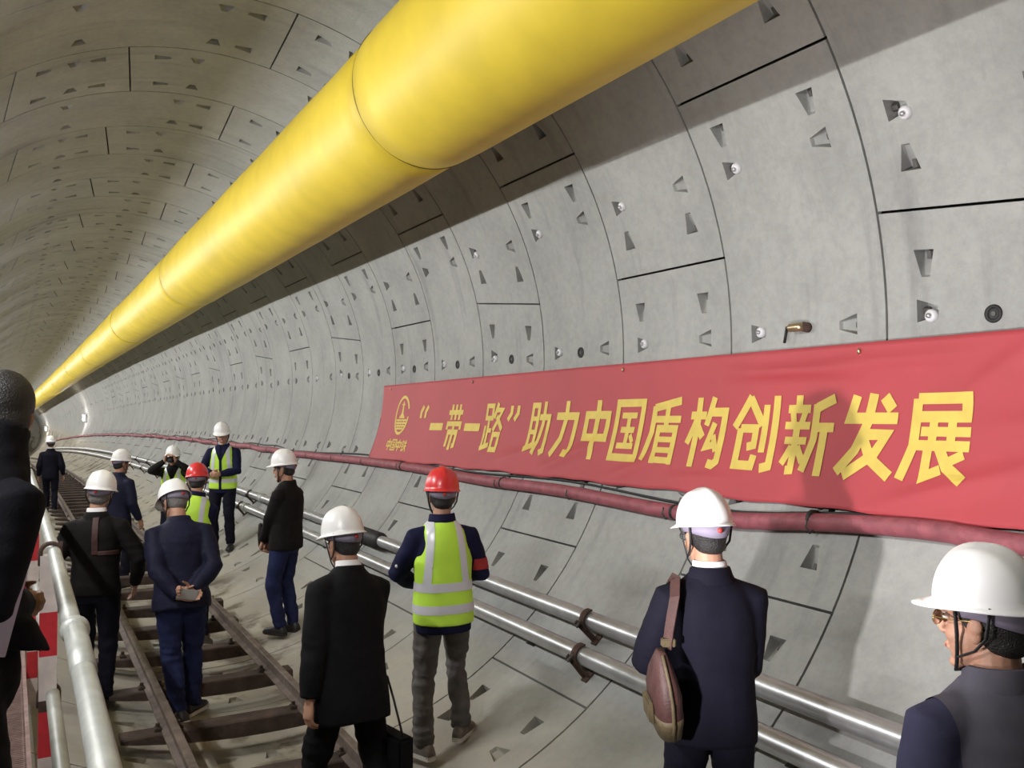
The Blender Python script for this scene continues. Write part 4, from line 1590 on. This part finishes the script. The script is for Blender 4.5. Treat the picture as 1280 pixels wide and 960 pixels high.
# P10: black suit, striding away
E_ = person('person in a white helmet and long black suit striding over the rail', dict(
    top=(1.455, 4.49, -0.54), fz=-2.28, face=-30, lean=10, side=4, twist=0, head=(6, 2, -4), hat='hat_white', jacket='suit_black', trousers='trousers_black', collar='shirt', jcol_z=1.485,
    hem=0.70, flare=0.012, handL=(-0.25, -0.02, 0.80), elbL=(-0.4, -0.9, 0), handR=(0.12, 0.30, 0.98), elbR=(0.1, -0.7, -0.7), palmL=(1, 0.1, 0), curlL=0.55, curlR=1.2,
    footL=(-0.20, 0.12, 0.10), footR=(0.14, -0.22, 0.13), pitchR=14, toeL=6, seed=11.0, vox=0.0055, bulk=1.10, armw=1.12))
# P9: dark jacket and jeans, side on
G_ = person('person in a white helmet, dark jacket and blue jeans standing side on', dict(
    top=(2.130, 8.30, -0.425), fz=-2.17, face=-60, lean=-1, head=(8, 6, 0), hat='hat_white', jacket='jacket_dark', trousers='jeans', collar=None, jcol_z=1.50, hem=0.83,
    handL=(-0.05, 0.22, 0.90), handR=(0.04, 0.20, 0.87), elbL=(-0.8, -0.5, -0.2), elbR=(0.8, -0.5, -0.2), palmL=(0.4, -0.9, 0), palmR=(-0.4, -0.9, 0), curlL=0.9, curlR=0.9,
    footL=(-0.075, 0.02, 0.095), footR=(0.085, -0.04, 0.095), toeL=-14, toeR=-24, seed=13.0, vox=0.006, bulk=1.09, armw=1.05))
# P8: facing us in lime vest
H_ = person('person in a white helmet and open lime vest facing the camera by the pipes', dict(
    top=(2.40, 12.75, -0.25), fz=-2.06, face=196, lean=1, head=(12, 10, 4), hat='hat_white', jacket='work_navy', trousers='trousers_navy', collar='shirt', jcol_z=1.50, vest=True, vest_front=True, hem=0.80, vest_hem=0.86,
    handL=(-0.02, 0.24, 1.08), handR=(0.08, 0.25, 1.09), elbL=(-0.9, -0.4, -0.3), elbR=(0.9, -0.4, -0.3), palmL=(0.3, -0.9, 0.2), palmR=(-0.3, -0.9, 0.2), curlL=0.8, curlR=0.8,
    bands=((0.95, 1.00),), seed=17.0, vox=0.007, cvox=0.012))
# P5: navy quilted jacket, head bowed, phone held behind
J_ = person('person in a white helmet and navy jacket, head bowed, phone held behind the back', dict(
    top=(0.955, 6.96, -0.575), fz=-2.27, face=-6, lean=13, side=-1, head=(26, 20, 6), hat='hat_white', hat_tilt=0.12, hair='hair_grey', jacket='jacket_navy', trousers='jeans', collar=None, jcol_z=1.49, hem=0.82, flare=0.012,
    handL=(-0.03, -0.19, 0.905), handR=(0.055, -0.185, 0.93), elbL=(-0.9, -0.1, -0.5), elbR=(0.9, -0.1, -0.5), palmL=(0.1, -1, 0.1), palmR=(0.0, -1, 0.1), hdirR=(-0.9, -0.1, 0.1), hdirL=(0.9, -0.1, -0.05), thumbR=(0, 0, 1), thumbL=(0, 0, 1), curlL=0.4, curlR=0.8,
    footL=(-0.02, -0.16, 0.13), footR=(0.09, 0.10, 0.10), pitchL=10, toeL=22, toeR=-38, shoe='shoe', sole='sole', seed=19.0, vox=0.006, bulk=1.08, armw=1.1, leg_fold=0.009))
# P3: black jacket with strap
K_ = person('person in a white helmet and black jacket walking beside the railing', dict(
    top=(0.495, 6.97, -0.475), fz=-2.155, face=8, lean=3, head=(-8, 4, 6), hat='hat_white', hair='hair_grey', jacket='jacket_dark', trousers='trousers_navy', collar='shirt', jcol_z=1.485, hem=0.86,
    handL=(-0.29, 0.02, 0.86), elbL=(-0.7, -0.7, 0), handR=(0.27, 0.12, 0.90), elbR=(0.8, -0.6, 0), palmL=(1, 0, 0), curlL=0.6, footL=(-0.09, 0.22, 0.13), footR=(0.08, -0.06, 0.095), pitchL=-4, toeR=-6, seed=23.0, vox=0.006, legw=0.97))
patch(K_['jacket'], 'back_strap', [((-0.012, 0, 0), (-1, 0, 0)), ((0.030, 0, 0), (1, 0, 0)), ((0, 0, 1.17), (0, 0, -1)), ((0, 0, 1.45), (0, 0, 1)), ((0, 0, 0), (0, 1, 0))], K_['T'], 0.008, M['leather'], K_['jacket'], 0.006)
patch(K_['jacket'], 'side_strap', [((0.03, 0, 0), (-1, 0, 0)), ((0, 0, 1.165), (0, 0, -1)), ((0, 0, 1.195), (0, 0, 1)), ((0, 0.03, 0), (0, 1, 0)), ((0.165, 0, 0), (1, 0, 0))], K_['T'], 0.008, M['leather'], K_['jacket'], 0.006)
patch(K_['jacket'], 'sleeve_panel', [((-0.215, 0, 0), (1, 0, 0)), ((0, 0, 1.28), (0, 0, 1)), ((0, -0.01, 0), (0, 1, 0))], K_['T'], 0.002, M['leather'], K_['jacket'])
# P4: navy jacket behind P3
N_ = person('person in a white helmet and navy jacket on the sleepers, head turned towards the wall', dict(
    top=(1.05, 11.9, -0.56), fz=-2.27, face=38, lean=3, head=(-20, 2, 0), hat='hat_white', hat_tilt=0.04, jacket='jacket_navy', trousers='trousers_navy', hem=0.80, handL=(-0.24, 0.06, 0.85), handR=(0.26, 0.10, 0.88), seed=29.0, vox=0.008, cvox=0.013))
# P7: red helmet, lime vest beyond P5
O_ = person('person in a red helmet and lime vest half hidden behind the bowed navy jacket', dict(
    top=(1.435, 8.78, -0.56), fz=-2.24, face=8, lean=6, head=(0, 6, -13), hat='hat_red', jacket='work_navy', trousers='trousers_navy', jcol_z=1.512, vest=True, hem=0.78, bands=((0.92, 0.97),), bulk=1.14, side=11, elbL=(0, -0.6, -0.8), elbR=(0, -0.6, -0.8), handL=(-0.12, 0.27, 1.0), handR=(0.12, 0.27, 1.0),
    footL=(-0.06, 0.10, 0.095), footR=(0.20, -0.20, 0.13), pitchR=16, toeR=-18, shoe='shoe_grey', sole='shoe_grey', seed=31.0, vox=0.008, cvox=0.012))
# P6: photographer facing us
Q_ = person('person in a white helmet and lime vest facing us with a camera at the eyes', dict(
    top=(1.90, 13.75, -0.61), fz=-2.27, face=190, lean=3, head=(0, 4, 0), hat='hat_white', jacket='jacket_dark', trousers='trousers_navy', vest=True, vest_front=True, hem=0.82, handL=(-0.075, 0.235, 1.565), handR=(0.085, 0.225, 1.575), elbL=(-1, 0.1, -0.7), elbR=(1, 0.1, -0.7),
    palmL=(0.8, 0.2, 0), palmR=(-0.8, 0.2, 0), hdirL=(0.2, 0.1, 0.9), hdirR=(-0.2, 0.1, 0.9), thumbL=(0, -1, 0.2), thumbR=(0, -1, 0.2), curlL=0.7, curlR=0.7, seed=37.0, vox=0.008, cvox=0.012, face_detail=False))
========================
WRITTEN REQUEST: Exclude the pictures, and transcribe all of the material exactly.

PROBLEM SOLUTION:
The Blender Python script for this scene continues. Write part 4, from line 1590 on. This part finishes the script. The script is for Blender 4.5. Treat the picture as 1280 pixels wide and 960 pixels high.
# P10: black suit, striding away
E_ = person('person in a white helmet and long black suit striding over the rail', dict(
    top=(1.455, 4.49, -0.54), fz=-2.28, face=-30, lean=10, side=4, twist=0, head=(6, 2, -4), hat='hat_white', jacket='suit_black', trousers='trousers_black', collar='shirt', jcol_z=1.485,
    hem=0.70, flare=0.012, handL=(-0.25, -0.02, 0.80), elbL=(-0.4, -0.9, 0), handR=(0.12, 0.30, 0.98), elbR=(0.1, -0.7, -0.7), palmL=(1, 0.1, 0), curlL=0.55, curlR=1.2,
    footL=(-0.20, 0.12, 0.10), footR=(0.14, -0.22, 0.13), pitchR=14, toeL=6, seed=11.0, vox=0.0055, bulk=1.10, armw=1.12))
# P9: dark jacket and jeans, side on
G_ = person('person in a white helmet, dark jacket and blue jeans standing side on', dict(
    top=(2.130, 8.30, -0.425), fz=-2.17, face=-60, lean=-1, head=(8, 6, 0), hat='hat_white', jacket='jacket_dark', trousers='jeans', collar=None, jcol_z=1.50, hem=0.83,
    handL=(-0.05, 0.22, 0.90), handR=(0.04, 0.20, 0.87), elbL=(-0.8, -0.5, -0.2), elbR=(0.8, -0.5, -0.2), palmL=(0.4, -0.9, 0), palmR=(-0.4, -0.9, 0), curlL=0.9, curlR=0.9,
    footL=(-0.075, 0.02, 0.095), footR=(0.085, -0.04, 0.095), toeL=-14, toeR=-24, seed=13.0, vox=0.006, bulk=1.09, armw=1.05))
# P8: facing us in lime vest
H_ = person('person in a white helmet and open lime vest facing the camera by the pipes', dict(
    top=(2.40, 12.75, -0.25), fz=-2.06, face=196, lean=1, head=(12, 10, 4), hat='hat_white', jacket='work_navy', trousers='trousers_navy', collar='shirt', jcol_z=1.50, vest=True, vest_front=True, hem=0.80, vest_hem=0.86,
    handL=(-0.02, 0.24, 1.08), handR=(0.08, 0.25, 1.09), elbL=(-0.9, -0.4, -0.3), elbR=(0.9, -0.4, -0.3), palmL=(0.3, -0.9, 0.2), palmR=(-0.3, -0.9, 0.2), curlL=0.8, curlR=0.8,
    bands=((0.95, 1.00),), seed=17.0, vox=0.007, cvox=0.012))
# P5: navy quilted jacket, head bowed, phone held behind
J_ = person('person in a white helmet and navy jacket, head bowed, phone held behind the back', dict(
    top=(0.955, 6.96, -0.575), fz=-2.27, face=-6, lean=13, side=-1, head=(26, 20, 6), hat='hat_white', hat_tilt=0.12, hair='hair_grey', jacket='jacket_navy', trousers='jeans', collar=None, jcol_z=1.49, hem=0.82, flare=0.012,
    handL=(-0.03, -0.19, 0.905), handR=(0.055, -0.185, 0.93), elbL=(-0.9, -0.1, -0.5), elbR=(0.9, -0.1, -0.5), palmL=(0.1, -1, 0.1), palmR=(0.0, -1, 0.1), hdirR=(-0.9, -0.1, 0.1), hdirL=(0.9, -0.1, -0.05), thumbR=(0, 0, 1), thumbL=(0, 0, 1), curlL=0.4, curlR=0.8,
    footL=(-0.02, -0.16, 0.13), footR=(0.09, 0.10, 0.10), pitchL=10, toeL=22, toeR=-38, shoe='shoe', sole='sole', seed=19.0, vox=0.006, bulk=1.08, armw=1.1, leg_fold=0.009))
# P3: black jacket with strap
K_ = person('person in a white helmet and black jacket walking beside the railing', dict(
    top=(0.495, 6.97, -0.475), fz=-2.155, face=8, lean=3, head=(-8, 4, 6), hat='hat_white', hair='hair_grey', jacket='jacket_dark', trousers='trousers_navy', collar='shirt', jcol_z=1.485, hem=0.86,
    handL=(-0.29, 0.02, 0.86), elbL=(-0.7, -0.7, 0), handR=(0.27, 0.12, 0.90), elbR=(0.8, -0.6, 0), palmL=(1, 0, 0), curlL=0.6, footL=(-0.09, 0.22, 0.13), footR=(0.08, -0.06, 0.095), pitchL=-4, toeR=-6, seed=23.0, vox=0.006, legw=0.97))
patch(K_['jacket'], 'back_strap', [((-0.012, 0, 0), (-1, 0, 0)), ((0.030, 0, 0), (1, 0, 0)), ((0, 0, 1.17), (0, 0, -1)), ((0, 0, 1.45), (0, 0, 1)), ((0, 0, 0), (0, 1, 0))], K_['T'], 0.008, M['leather'], K_['jacket'], 0.006)
patch(K_['jacket'], 'side_strap', [((0.03, 0, 0), (-1, 0, 0)), ((0, 0, 1.165), (0, 0, -1)), ((0, 0, 1.195), (0, 0, 1)), ((0, 0.03, 0), (0, 1, 0)), ((0.165, 0, 0), (1, 0, 0))], K_['T'], 0.008, M['leather'], K_['jacket'], 0.006)
patch(K_['jacket'], 'sleeve_panel', [((-0.215, 0, 0), (1, 0, 0)), ((0, 0, 1.28), (0, 0, 1)), ((0, -0.01, 0), (0, 1, 0))], K_['T'], 0.002, M['leather'], K_['jacket'])
# P4: navy jacket behind P3
N_ = person('person in a white helmet and navy jacket on the sleepers, head turned towards the wall', dict(
    top=(1.05, 11.9, -0.56), fz=-2.27, face=38, lean=3, head=(-20, 2, 0), hat='hat_white', hat_tilt=0.04, jacket='jacket_navy', trousers='trousers_navy', hem=0.80, handL=(-0.24, 0.06, 0.85), handR=(0.26, 0.10, 0.88), seed=29.0, vox=0.008, cvox=0.013))
# P7: red helmet, lime vest beyond P5
O_ = person('person in a red helmet and lime vest half hidden behind the bowed navy jacket', dict(
    top=(1.435, 8.78, -0.56), fz=-2.24, face=8, lean=6, head=(0, 6, -13), hat='hat_red', jacket='work_navy', trousers='trousers_navy', jcol_z=1.512, vest=True, hem=0.78, bands=((0.92, 0.97),), bulk=1.14, side=11, elbL=(0, -0.6, -0.8), elbR=(0, -0.6, -0.8), handL=(-0.12, 0.27, 1.0), handR=(0.12, 0.27, 1.0),
    footL=(-0.06, 0.10, 0.095), footR=(0.20, -0.20, 0.13), pitchR=16, toeR=-18, shoe='shoe_grey', sole='shoe_grey', seed=31.0, vox=0.008, cvox=0.012))
# P6: photographer facing us
Q_ = person('person in a white helmet and lime vest facing us with a camera at the eyes', dict(
    top=(1.90, 13.75, -0.61), fz=-2.27, face=190, lean=3, head=(0, 4, 0), hat='hat_white', jacket='jacket_dark', trousers='trousers_navy', vest=True, vest_front=True, hem=0.82, handL=(-0.075, 0.235, 1.565), handR=(0.085, 0.225, 1.575), elbL=(-1, 0.1, -0.7), elbR=(1, 0.1, -0.7),
    palmL=(0.8, 0.2, 0), palmR=(-0.8, 0.2, 0), hdirL=(0.2, 0.1, 0.9), hdirR=(-0.2, 0.1, 0.9), thumbL=(0, -1, 0.2), thumbR=(0, -1, 0.2), curlL=0.7, curlR=0.7, seed=37.0, vox=0.008, cvox=0.012, face_detail=False))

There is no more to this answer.